Scenes as source code
* * * * * * * * *

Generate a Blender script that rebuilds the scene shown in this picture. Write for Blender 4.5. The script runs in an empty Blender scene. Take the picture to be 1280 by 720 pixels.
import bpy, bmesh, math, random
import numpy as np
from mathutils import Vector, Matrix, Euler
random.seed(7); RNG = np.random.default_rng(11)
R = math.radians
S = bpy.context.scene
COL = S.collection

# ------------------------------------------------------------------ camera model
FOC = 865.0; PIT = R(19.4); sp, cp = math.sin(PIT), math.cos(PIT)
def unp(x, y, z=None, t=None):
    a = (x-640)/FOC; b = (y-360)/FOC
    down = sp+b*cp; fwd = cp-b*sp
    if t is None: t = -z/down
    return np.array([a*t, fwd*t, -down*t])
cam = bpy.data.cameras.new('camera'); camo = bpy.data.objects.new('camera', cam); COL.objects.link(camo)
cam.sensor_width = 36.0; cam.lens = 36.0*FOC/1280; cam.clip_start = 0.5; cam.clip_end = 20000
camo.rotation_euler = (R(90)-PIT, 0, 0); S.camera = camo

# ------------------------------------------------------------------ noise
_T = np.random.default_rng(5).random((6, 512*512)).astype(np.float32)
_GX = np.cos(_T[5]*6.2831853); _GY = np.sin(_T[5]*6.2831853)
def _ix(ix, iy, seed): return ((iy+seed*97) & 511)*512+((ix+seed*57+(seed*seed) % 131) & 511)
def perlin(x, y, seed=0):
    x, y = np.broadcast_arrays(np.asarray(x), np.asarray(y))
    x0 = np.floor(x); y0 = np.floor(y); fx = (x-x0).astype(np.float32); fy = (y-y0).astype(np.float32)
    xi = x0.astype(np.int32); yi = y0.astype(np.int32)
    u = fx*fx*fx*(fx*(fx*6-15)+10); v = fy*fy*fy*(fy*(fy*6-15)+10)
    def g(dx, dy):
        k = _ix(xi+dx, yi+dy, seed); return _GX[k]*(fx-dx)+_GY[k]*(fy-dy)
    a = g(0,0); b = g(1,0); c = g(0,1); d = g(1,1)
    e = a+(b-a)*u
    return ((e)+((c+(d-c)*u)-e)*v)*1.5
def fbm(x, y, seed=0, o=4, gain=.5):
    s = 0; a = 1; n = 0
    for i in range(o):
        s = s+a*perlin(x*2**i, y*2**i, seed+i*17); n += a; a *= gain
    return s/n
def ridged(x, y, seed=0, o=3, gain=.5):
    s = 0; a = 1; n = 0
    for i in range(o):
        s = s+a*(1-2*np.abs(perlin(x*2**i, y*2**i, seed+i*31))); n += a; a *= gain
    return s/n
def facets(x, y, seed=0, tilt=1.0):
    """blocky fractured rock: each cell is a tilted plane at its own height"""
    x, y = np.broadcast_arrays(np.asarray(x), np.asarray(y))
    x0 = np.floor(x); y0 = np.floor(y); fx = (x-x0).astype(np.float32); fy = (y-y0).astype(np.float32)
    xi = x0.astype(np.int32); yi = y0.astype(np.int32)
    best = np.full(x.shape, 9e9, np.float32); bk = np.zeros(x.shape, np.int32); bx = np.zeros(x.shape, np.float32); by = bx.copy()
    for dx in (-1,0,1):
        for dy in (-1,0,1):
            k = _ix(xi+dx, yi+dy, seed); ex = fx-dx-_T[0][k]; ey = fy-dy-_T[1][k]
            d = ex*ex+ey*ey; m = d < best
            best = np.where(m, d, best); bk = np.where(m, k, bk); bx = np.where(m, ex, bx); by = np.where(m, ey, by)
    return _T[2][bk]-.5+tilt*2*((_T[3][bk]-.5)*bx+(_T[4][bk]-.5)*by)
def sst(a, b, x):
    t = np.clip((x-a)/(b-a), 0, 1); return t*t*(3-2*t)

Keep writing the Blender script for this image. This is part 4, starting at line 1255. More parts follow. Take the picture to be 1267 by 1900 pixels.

* * * * * * * * *

All of the records must be repeated exactly.

Generate a Blender script that rebuilds the scene shown in this picture. Write for Blender 4.5. The script runs in an empty Blender scene. Take the picture to be 1280 by 720 pixels.
import bpy, bmesh, math, random
import numpy as np
from mathutils import Vector, Matrix, Euler
random.seed(7); RNG = np.random.default_rng(11)
R = math.radians
S = bpy.context.scene
COL = S.collection

# ------------------------------------------------------------------ camera model
FOC = 865.0; PIT = R(19.4); sp, cp = math.sin(PIT), math.cos(PIT)
def unp(x, y, z=None, t=None):
    a = (x-640)/FOC; b = (y-360)/FOC
    down = sp+b*cp; fwd = cp-b*sp
    if t is None: t = -z/down
    return np.array([a*t, fwd*t, -down*t])
cam = bpy.data.cameras.new('camera'); camo = bpy.data.objects.new('camera', cam); COL.objects.link(camo)
cam.sensor_width = 36.0; cam.lens = 36.0*FOC/1280; cam.clip_start = 0.5; cam.clip_end = 20000
camo.rotation_euler = (R(90)-PIT, 0, 0); S.camera = camo

# ------------------------------------------------------------------ noise
_T = np.random.default_rng(5).random((6, 512*512)).astype(np.float32)
_GX = np.cos(_T[5]*6.2831853); _GY = np.sin(_T[5]*6.2831853)
def _ix(ix, iy, seed): return ((iy+seed*97) & 511)*512+((ix+seed*57+(seed*seed) % 131) & 511)
def perlin(x, y, seed=0):
    x, y = np.broadcast_arrays(np.asarray(x), np.asarray(y))
    x0 = np.floor(x); y0 = np.floor(y); fx = (x-x0).astype(np.float32); fy = (y-y0).astype(np.float32)
    xi = x0.astype(np.int32); yi = y0.astype(np.int32)
    u = fx*fx*fx*(fx*(fx*6-15)+10); v = fy*fy*fy*(fy*(fy*6-15)+10)
    def g(dx, dy):
        k = _ix(xi+dx, yi+dy, seed); return _GX[k]*(fx-dx)+_GY[k]*(fy-dy)
    a = g(0,0); b = g(1,0); c = g(0,1); d = g(1,1)
    e = a+(b-a)*u
    return ((e)+((c+(d-c)*u)-e)*v)*1.5
def fbm(x, y, seed=0, o=4, gain=.5):
    s = 0; a = 1; n = 0
    for i in range(o):
        s = s+a*perlin(x*2**i, y*2**i, seed+i*17); n += a; a *= gain
    return s/n
def ridged(x, y, seed=0, o=3, gain=.5):
    s = 0; a = 1; n = 0
    for i in range(o):
        s = s+a*(1-2*np.abs(perlin(x*2**i, y*2**i, seed+i*31))); n += a; a *= gain
    return s/n
def facets(x, y, seed=0, tilt=1.0):
    """blocky fractured rock: each cell is a tilted plane at its own height"""
    x, y = np.broadcast_arrays(np.asarray(x), np.asarray(y))
    x0 = np.floor(x); y0 = np.floor(y); fx = (x-x0).astype(np.float32); fy = (y-y0).astype(np.float32)
    xi = x0.astype(np.int32); yi = y0.astype(np.int32)
    best = np.full(x.shape, 9e9, np.float32); bk = np.zeros(x.shape, np.int32); bx = np.zeros(x.shape, np.float32); by = bx.copy()
    for dx in (-1,0,1):
        for dy in (-1,0,1):
            k = _ix(xi+dx, yi+dy, seed); ex = fx-dx-_T[0][k]; ey = fy-dy-_T[1][k]
            d = ex*ex+ey*ey; m = d < best
            best = np.where(m, d, best); bk = np.where(m, k, bk); bx = np.where(m, ex, bx); by = np.where(m, ey, by)
    return _T[2][bk]-.5+tilt*2*((_T[3][bk]-.5)*bx+(_T[4][bk]-.5)*by)
def sst(a, b, x):
    t = np.clip((x-a)/(b-a), 0, 1); return t*t*(3-2*t)

Keep writing the Blender script for this image. This is part 4, starting at line 1255. More parts follow. Take the picture to be 1267 by 1900 pixels.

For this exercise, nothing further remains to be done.